Escribir sobre una película como Clara sola (Nathalie Álvarez Mesén, 2021) es, por definición, complejo. Porque su narrativa no se relaciona con el objeto, sino con la sensación y todo lo ambiental que surge de ese objeto; porque del lienzo en blanco que es el espectador cuando se enfrenta a una nueva obra —o debería— apenas queda un resquicio de comprensión mundana después de haber posado la vista sobre el debut en el largometraje de la costarricense Nathalie Álvarez Mesén: partiendo de determinada concepción de lo que entendemos por realismo mágico, como si creásemos un híbrido anómalo entre Alejandro Jodorowsky y Haruki Murakami, pero más místico y menos cerebral, con más anclas pictóricas con la religión o la identidad y menos terror o paganismo. Clara sola es un viaje, un camino en el que acompañamos a una mujer de un pueblo remoto de Costa Rica en su despertar sexual tardío, y todo lo que rodea al acto desde la excentricidad y la naturaleza, desde la comunión con todo lo que nos rodea y lo que nos excede también: Álvarez Mesén saca a relucir todo un imaginario costumbrista y mágico, por contradictorio que pueda parecer, y enlaza una belleza plástica muy poderosa con sus metáforas de sangre, animales y ríos, donde todo parece tener sentido desde la distancia al integrarse de delante hacia atrás, de su final misterioso y poético hacia su arranque casi cotidiano.

Una película para disfrutar en la calma, recreándose en cada plano, en cada insecto, en cada sonido y cada organismo vivo.

Wendy Chinchilla ofrece una interpretación sobresaliente.
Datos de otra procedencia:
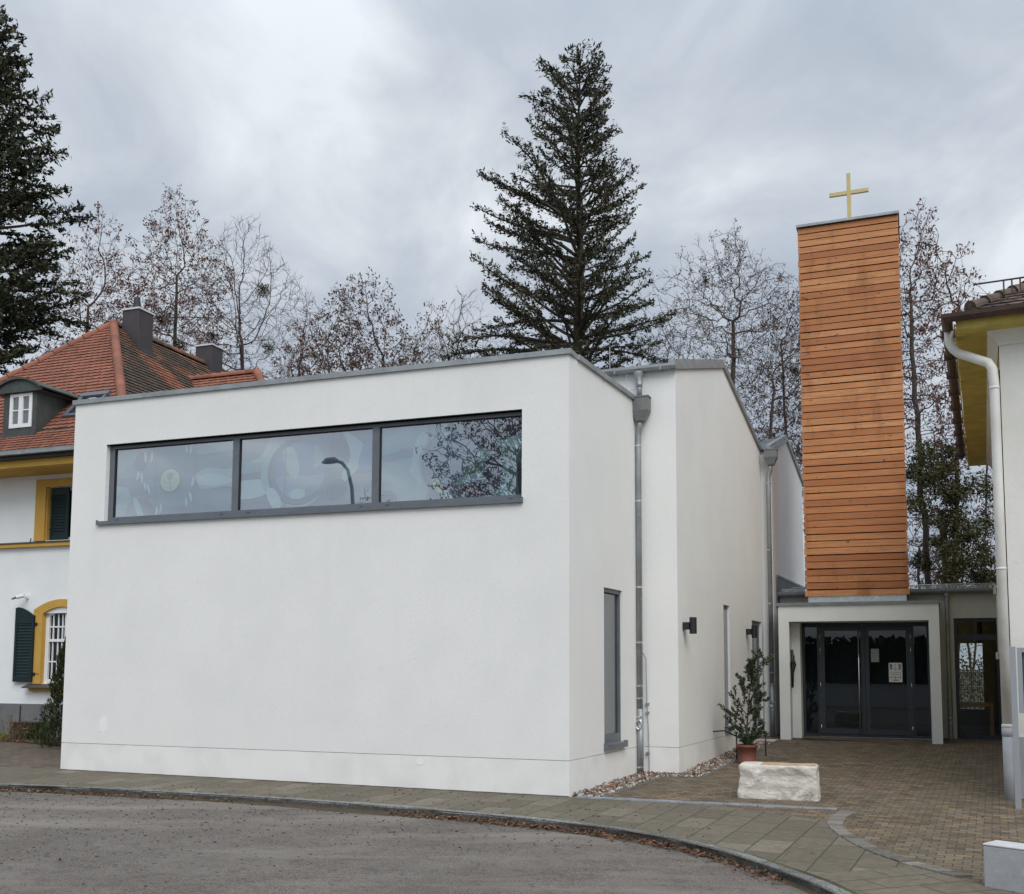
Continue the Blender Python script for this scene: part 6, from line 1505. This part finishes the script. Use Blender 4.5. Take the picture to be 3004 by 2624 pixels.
def conifer(seed, base, top, prof, label, matn, zmin, whorl=0.42, per=6, rise=(0.55, 0.05), tw=1.0, dens=1.0, name='fir_tree', needle=(0.30, 0.10), trunk_r=0.30, group=None, droop=0.0):
    """prof: (height fraction, radius on the left, radius on the right)"""
    r = random.Random(seed); B = Vector(base); H = top - B.z
    t = thing(name, base, label, 'tree', group)
    hs = [p[0] for p in prof]; lf_ = [p[1] for p in prof]; rt_ = [p[2] for p in prof]
    tr = MB(); npt = 16; tr.tube([B + V(0.06 * math.sin(i * 1.3), 0.05 * math.cos(i), H * i / npt) for i in range(npt + 1)], [max(0.012, trunk_r * (1 - i / npt) ** 0.9) for i in range(npt + 1)], 9, cap=False)
    tr.build('trunk', M['barkgreen'], t, smooth=True)
    limbs = MB(); lv = Leaves(); z = zmin - B.z; az = r.uniform(0, 6)
    while z < H * 0.995:
        f = z / H; n = max(3, int(per * (0.6 + 0.8 * r.random()))); bulge = 0.86 + 0.26 * math.sin(f * 31 + seed) * r.random() + 0.1 * r.random()
        for k in range(n):
            az += 6.283 / n + r.uniform(-0.6, 0.6); ca = math.cos(az); s_ = (ca + 1) / 2
            R0 = np.interp(f, hs, lf_) * (1 - s_) + np.interp(f, hs, rt_) * s_
            L_ = R0 * 1.10 * r.uniform(0.62, 1.06) * bulge * (0.86 + 0.14 * abs(ca)) + 0.10
            zz = z + r.uniform(-whorl / 2, whorl / 2); el = rise[0] * f + rise[1] + r.uniform(-.22, .22)
            p = B + V(0, 0, max(0.2, min(zz - L_ * math.sin(el) * 0.65, H * .99)))
            d = V(math.cos(az) * math.cos(el), math.sin(az) * math.cos(el), math.sin(el)).normalized()
            m_ = max(4, int(L_ / 0.30)); pts = [p.copy()]; rs = [0.014 + 0.015 * L_]
            for i in range(m_):
                q = (i + 1) / m_
                d = (d + V(0, 0, -droop * (1 - q) * 0.5 + 0.22 * q) * (1.0 / m_) * 2 + rv(r) * 0.10).normalized(); p = p + d * (L_ / m_); pts.append(p.copy()); rs.append(rs[0] * (1 - 0.88 * q))
            limbs.tube(pts, rs, 4, cap=False)
            side = d.cross(V(0, 0, 1)).normalized(); bare = 0.12 + 0.30 * min(1, L_ / 3.5)
            nt_ = int(L_ / 0.17 * tw) + 3
            for j in range(nt_):
                q = bare + (1 - bare) * (j + r.random()) / nt_
                if q > .98: q = .98
                x = q * m_; i = min(int(x), m_ - 1); o = pts[i].lerp(pts[i + 1], x - i); dd = (pts[i + 1] - pts[i]).normalized()
                tl = (0.20 + 0.20 * L_ * (1.12 - q)) * r.uniform(.55, 1.25); tl = min(tl, 0.85)
                td = (dd * r.uniform(.35, 1.0) + side * r.choice((-1, 1)) * r.uniform(.3, 1.0) + V(0, 0, r.uniform(-.55, .45))).normalized()
                mid = o + td * tl * .5; e = mid + (td + V(0, 0, .25) + rv(r) * .3).normalized() * tl * .5
                limbs.tube([o, mid, e], [0.009, 0.007, 0.004], 3, cap=False)
                nn = max(3, int(tl / 0.055 * dens))
                for g_ in range(nn):
                    u = (g_ + r.random()) / nn; c = (o.lerp(mid, u * 2) if u < .5 else mid.lerp(e, u * 2 - 1))
                    lv.quad(c + rv(r) * 0.07, (td + rv(r) * 0.95).normalized(), perp(td, r), needle[0] * r.uniform(.5, 1.3), needle[1] * r.uniform(.7, 1.3), r.random())
            for g_ in range(int(6 * dens)): lv.quad(pts[-1] + rv(r) * 0.10, (d + rv(r) * .8).normalized(), perp(d, r), needle[0] * r.uniform(.6, 1.4), needle[1], r.random())
        z += whorl * (1.15 - 0.35 * f)
    for g_ in range(30): lv.quad(B + V(0, 0, H * (0.985 + 0.02 * r.random())) + rv(r) * .06, (V(0, 0, 1) + rv(r) * .6).normalized(), rv(r), .25, .07, r.random())
    limbs.build('limbs', M['bark'], t); lv.build('crown', M[matn], t)
    return t
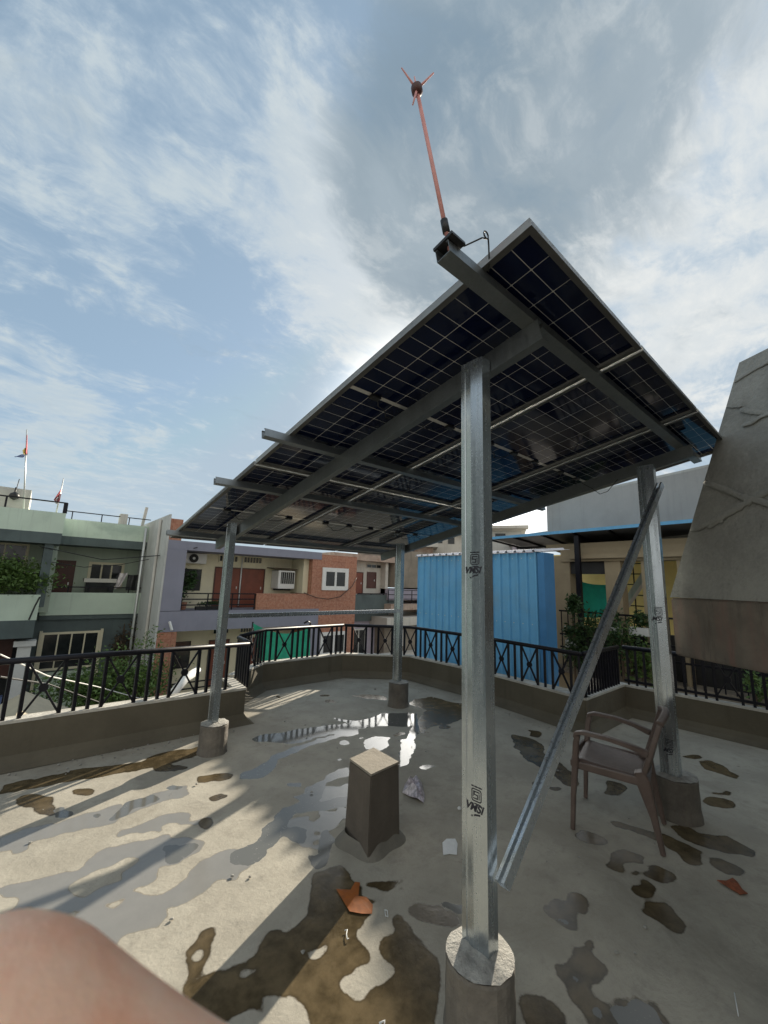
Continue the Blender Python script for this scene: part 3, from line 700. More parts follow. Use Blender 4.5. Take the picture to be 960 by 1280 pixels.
def ink_mark(parent, x, yc, zc, s=1.0, word='VMSI', fade=False):
    """standards mark (rounded square), lines of small type and a bold slanted word, all as thin ink on the web face"""
    mb = MB()
    def rr(w, h, r, n=5):
        o = []
        for cx, cy, a0 in ((w-r, h-r, 0), (-w+r, h-r, 90), (-w+r, -h+r, 180), (w-r, -h+r, 270)):
            for k in range(n+1): a = R_(a0+90*k/n); o.append((cx+r*math.cos(a), cy+r*math.sin(a)))
        return o
    y_near = parent['near_y']
    P3 = lambda a, b: (x-.0007+web_x(yc-a*s-y_near), yc-a*s, zc+b*s)          # +a is the viewer's right
    A, B = rr(.0235, .0235, .009), rr(.0195, .0195, .006); n = len(A)
    for k in range(n): mb.quad(P3(*A[k]), P3(*A[(k+1) % n]), P3(*B[(k+1) % n]), P3(*B[k]))
    def strip(pts, w):
        for (a, b) in zip(pts, pts[1:]):
            d = Vector((b[0]-a[0], b[1]-a[1])).normalized(); nn = Vector((-d.y, d.x))*w/2; e = d*w/2
            q = [(a[0]-e.x+nn.x, a[1]-e.y+nn.y), (b[0]+e.x+nn.x, b[1]+e.y+nn.y), (b[0]+e.x-nn.x, b[1]+e.y-nn.y), (a[0]-e.x-nn.x, a[1]-e.y-nn.y)]
            mb.quad(*[P3(*t) for t in q])
    strip([(.013, .0125), (-.0095, .0125), (-.0095, .001), (.005, .001), (.005, -.0125), (-.013, -.0125)], .004)
    strip([(.0125, .006), (.0125, -.0125)], .0035); strip([(-.0145, .0125), (-.0145, -.006)], .0025)
    for k in range(8): strip([(-.021+.006*k, .031), (-.0175+.006*k, .031)], .0035 if k % 3 else .0055)
    for k in range(5): strip([(-.010+.006*k, -.031), (-.0065+.006*k, -.031)], .0045 if k % 2 else .003)
    strip([(-.022, -.080), (-.004, -.072), (.014, -.068)], .006)
    o = mb.build('stencil_mark', 'ink', parent)
    me = text_mesh(word, .040*s, .35, .0012)
    t = bpy.data.objects.new('stencil_lettering', me); COL.objects.link(t); me.materials.append(M['ink'])
    for vv in me.vertices:
        Y_ = yc+.014*s-vv.co.x; vv.co = (x-.0010+web_x(Y_-y_near)-vv.co.z, Y_, zc-.060*s+vv.co.y)
    t.parent = o
    return o
p1 = post(.314, .437, 2.70, .25, .130, (.325, .485))
ink_mark(p1, .314-.0015, .483, 1.742, 1.0); ink_mark(p1, .314-.0015, .483, .80, 1.0)
p2 = post(.335, 3.55, 2.19, .25, .128, (.38, 3.59))
p3 = post(2.815, 3.62, 2.20, .30, .135, (2.86, 3.66))
p4 = post(2.655, .405, 2.68, .27, .150, (2.73, .46))
ink_mark(p4, 2.655-.0015, .452, 1.47, 1.15, 'MSI'); ink_mark(p4, 2.655-.0015, .452, .50, 1.0, 'MSI')
# tie bar between the two rear posts, and the loosely fixed brace
pr = offset_poly([(.034, .006), (.034, 0), (0, 0), (0, .041), (.034, .041), (.034, .035)], .0025)
MB().prof(pr, (.37, 3.56, 1.235), (0, -1, 0), (0, 0, 1), (2.46, .05, 0)).build('tie_bar', 'galv', canopy)
def brace():
    a, b = Vector((.348, .408, .52)), Vector((2.635, .365, 2.51)); D = b-a; t = D.normalized()
    view = (CAM-(a+b)/2).normalized(); U = t.cross(view).normalized(); V = -U.cross(t).normalized()
    if V.dot(view) > 0: V = -V
    V = -V; V = V if V.dot(view) > 0 else -V
    prb = offset_poly([(-.009, -.008), (-.009, 0), (-.0205, 0), (-.0205, -.041), (.0205, -.041), (.0205, 0), (.009, 0), (.009, -.008)], .0025)
    ca, sa = math.cos(R_(-38)), math.sin(R_(-38)); U, V = U*ca-V*sa, U*sa+V*ca
    o = MB().prof(prb, a, U, V, D).build('brace', 'galvb', canopy)
    o['label'] = 'slotted steel channel brace leaning between front and right posts'
brace()
# cables under the panels near the right post
cb = MB()
cb.tube([PP(2.3, .9, -.02), PP(2.34, .86, -.10), PP(2.40, .80, -.16), PP(2.47, .78, -.10), PP(2.52, .7, -.01)], .004, 6)
cb.tube([PP(2.75, .75, -.15), (2.74, .80, 2.52), (2.72, .86, 2.50), (2.7, .92, 2.56), (2.68, 1.0, 2.62)], .003, 6)
cb.build('loose_cable', 'black', canopy, smooth=True)

# ------------------------------------------------------------------ lightning rod on the front purlin
rod = thing('lightning_rod', 'salmon lightning rod with forked tip on a black plate', 'lightning rod')
base = PP(-.165, .235, -.01); tipd = ray(521, 112)
k = ((base-CAM).dot(fw)*1.03)/tipd.dot(fw); tip = CAM+tipd*k; ax = (tip-base).normalized()
MB().tube([base, tip], [.0085, .0070], 12).build('rod', 'pink', rod, smooth=True)
MB().tube([base+ax*.07, base+ax*.12], .014, 12).build('coupler', 'black', rod, smooth=True)
MB().tube([tip-ax*.022, tip-ax*.012, tip+ax*.010, tip+ax*.020], [.012, .021, .021, .012], 14).build('hub', 'woodd', rod, smooth=True)
for px_, py_, back in ((502, 85, .0), (542, 91, .0), (518, 96, .03), (516, 131, -.05)):
    d = ray(px_, py_); q = CAM+d*(k*(1+back))
    MB().tube([tip, q], [.004, .002], 8).build('prong', 'pink', rod, smooth=True)
pl = MB(); cpt = PP(-.165, .235, .003)
pl.hexa([cpt+EU*a+EV*b for a, b in ((-.040, -.045), (.036, -.045), (.036, .045), (-.040, .045))], [cpt+EU*a+EV*b+EN*.012 for a, b in ((-.040, -.045), (.036, -.045), (.036, .045), (-.040, .045))])
pl.build('base_plate', 'black', rod)
cb = MB(); c0 = PP(-.08, .16, .03)
loop = [PP(-.150, .235, .012), PP(-.12, .20, .012), PP(-.075, .15, .035)]+[PP(-.06, .14, .05)+EU*(.014*math.cos(a))+Vector((0, 0, 1))*(.014*math.sin(a)) for a in [R_(-60+40*q) for q in range(11)]]+[PP(-.035, .15, .03), PP(.005, .18, .01), PP(.02, .20, -.02)]
cb.tube(loop, .003, 6); cb.build('cable', 'black', rod, smooth=True)

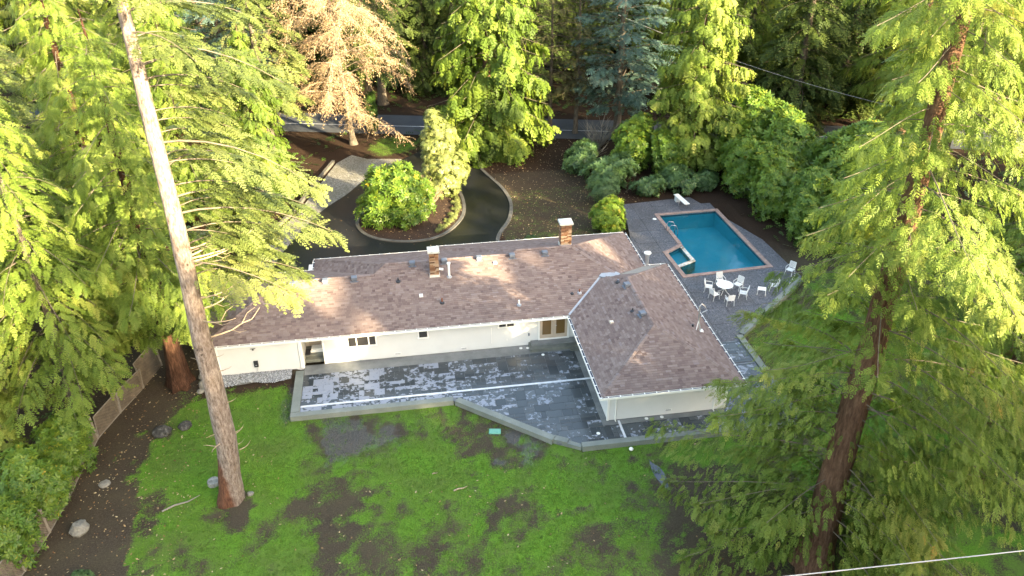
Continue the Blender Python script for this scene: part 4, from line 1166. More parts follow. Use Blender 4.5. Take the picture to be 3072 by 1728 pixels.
def conifer(seed, H, Rmax, base, style, nl, dens, leaf, barkm, tm, sector=None, fsize=(.5, .9), r0=None, flute=0.0, prof=.8, top=1.0, sparse=None, droopk=1.0, limb_every=1, hang=1.0, lvar=(.62, 1.15), limbm=None, trim=None, split=False, sweep=0.0):
    """meshes of one conifer: trunk, limbs, crown"""
    rg = np.random.default_rng(seed)
    P_, X_, N_, S_, T_ = [], [], [], [], []
    paths, radii = [], []
    up = np.array([0, 0, 1.0])
    for k_ in range(nl):
        u = (k_+rg.random())/nl
        u = u**1.12
        z0 = base+(H-base)*u*.985
        pr = (1-u)**prof*min(1, .62+2.2*u)
        L = Rmax*pr*rg.uniform(*lvar)+.35
        az = k_*2.39996+rg.normal(0, .35)
        if trim is not None: L *= trim(az, z0)
        if sector is not None:
            az = sector[0]+(sector[1]-sector[0])*rg.random() if z0 < sector[2] else az
        if sparse is not None and rg.random() < sparse(az, z0): continue
        hd = np.array([math.cos(az), math.sin(az), 0.0]); sd_ = np.array([-hd[1], hd[0], 0.0])
        m = 7
        s = np.linspace(0, 1, m)
        if style == 'cedar':
            hz_ = L*(.16*s-.85*droopk*s**2+.42*droopk*s**3)
        elif style == 'fir':
            hz_ = L*((.10+.25*u)*s-.42*droopk*s**2)
        else:
            hz_ = L*((.35)*s-.25*s**2)
        bend = rg.normal(0, .12)*L*s**2
        pa = np.array([0, 0, z0])+hd*(L*s)[:, None]+sd_*bend[:, None]+up*hz_[:, None]
        if k_ % limb_every == 0:
            paths.append(pa); radii.append(np.maximum(.012, (.013+(.0075 if limbm is None else .0045)*L)*(1-.9*s)))
        nf = int(dens*(L**1.35)*rg.uniform(.8, 1.2))+4
        sf = .12+.9*rg.random(nf)**.75
        ii_ = np.clip(sf, 0, 1)*(m-1); i0 = np.minimum(ii_.astype(int), m-2); fr_ = (ii_-i0)[:, None]
        base_p = pa[i0]*(1-fr_)+pa[i0+1]*fr_
        tang = norm(pa[i0+1]-pa[i0])
        sg = rg.choice([-1.0, 1.0], nf)
        q = rg.random(nf)**1.15*L*.40*(1.12-sf)*1.05+.03
        sv = sd_*sg[:, None]
        ctone = rg.normal(.5, .16)
        if style == 'cedar':
            p = base_p+sv*q[:, None]+tang*(q*.35)[:, None]-up*(q*.45+rg.random(nf)*.25)[:, None]
            X = tang*.55+sv*rg.uniform(.1, .75, nf)[:, None]-up*(hang*rg.uniform(.25, 1.35, nf))[:, None]+rg.normal(0, .2, (nf, 3))
            N = hd*.75+up*.75+sv*.15+rg.normal(0, .32, (nf, 3))
        else:
            p = base_p+sv*q[:, None]+tang*(q*.6)[:, None]-up*(q*.16+rg.random(nf)*.12)[:, None]
            X = tang*.75+sv*rg.uniform(.25, .95, nf)[:, None]-up*rg.uniform(-.05, .5, nf)[:, None]+rg.normal(0, .16, (nf, 3))
            N = up*1.0+hd*.2+rg.normal(0, .30, (nf, 3))
        P_.append(p); X_.append(X); N_.append(N)
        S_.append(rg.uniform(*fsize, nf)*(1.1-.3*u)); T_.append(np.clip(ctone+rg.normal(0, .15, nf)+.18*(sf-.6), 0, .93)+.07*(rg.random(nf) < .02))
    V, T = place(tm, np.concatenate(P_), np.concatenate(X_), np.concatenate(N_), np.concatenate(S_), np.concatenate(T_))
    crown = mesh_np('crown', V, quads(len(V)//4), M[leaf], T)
    if split:
        limbs = []
        for pa, rd_ in zip(paths, radii):
            LV, LF = tubes_np(pa[None], rd_[None], 4)
            limbs.append(mesh_np('limb', LV, LF, M['limb_grey'], smooth=True))
        return trunk_mesh('trunk', H, r0 or H*.019, M[barkm], seed+1, flute, flare=.35, sweep=sweep), limbs, crown
    LV, LF = tubes_np(np.array(paths), np.array(radii), 4)
    limbs = mesh_np('limbs', LV, LF, M[limbm or ('limb_grey' if barkm in ('bark_fir', 'bark_cedar', 'bark_red') else barkm)], smooth=True)
    tr_ = trunk_mesh('trunk', H, r0 or H*.019, M[barkm], seed+1, flute)
    return tr_, limbs, crown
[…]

Comprender lo que hay detrás de una obra como Clara sola, con todos sus simbolismos y juegos visuales, en los que la cineasta conjuga cielo y tierra en un pedazo de realidad espiritual y fascinante, es un acto de reduccionismo: en el despertar, en la identidad o la idiosincrasia, en los movimientos de la hechizante Wendy Chinchilla en el papel principal, en la bajada a lo inefable, en la subida a lo divino a través de lo sombrío, en la sangre que se desliza como el símbolo de lo fértil, en el deseo irrefrenable hacia lo humano, en la entrega en cuerpo y alma a lo animal; ahí, en cada inflexión de esa mirada reflexiva pero a la vez delicada de Nathalie Álvarez Mesén es donde cabe pensar en la respuesta que circunvala el total de la obra. Buscar no es la meta, sino dejarse abrazar por la entraña, por la fuerza de la naturaleza y la femineidad, por el retrato fuera de su tiempo que la cineasta es capaz de orquestar al margen de cualquier convención y lugar común, en el que lo que pudiera ser definido como un coming of age en clave crepuscular es, en realidad, el estudio de un advenimiento, el poema que se escribe desde la necesidad y no desde la razón o el intelecto. Clara sola es una película para disfrutar en la calma, recreándose en cada plano, en cada insecto, en cada sonido y cada organismo vivo; dejando que comprender a Clara y su nombre secreto sea algo irrelevante, pero manteniendo vivo el gusto por lo mágico y la esperanza de ver, en el horizonte, la silueta de la yegua blanca que ha volado.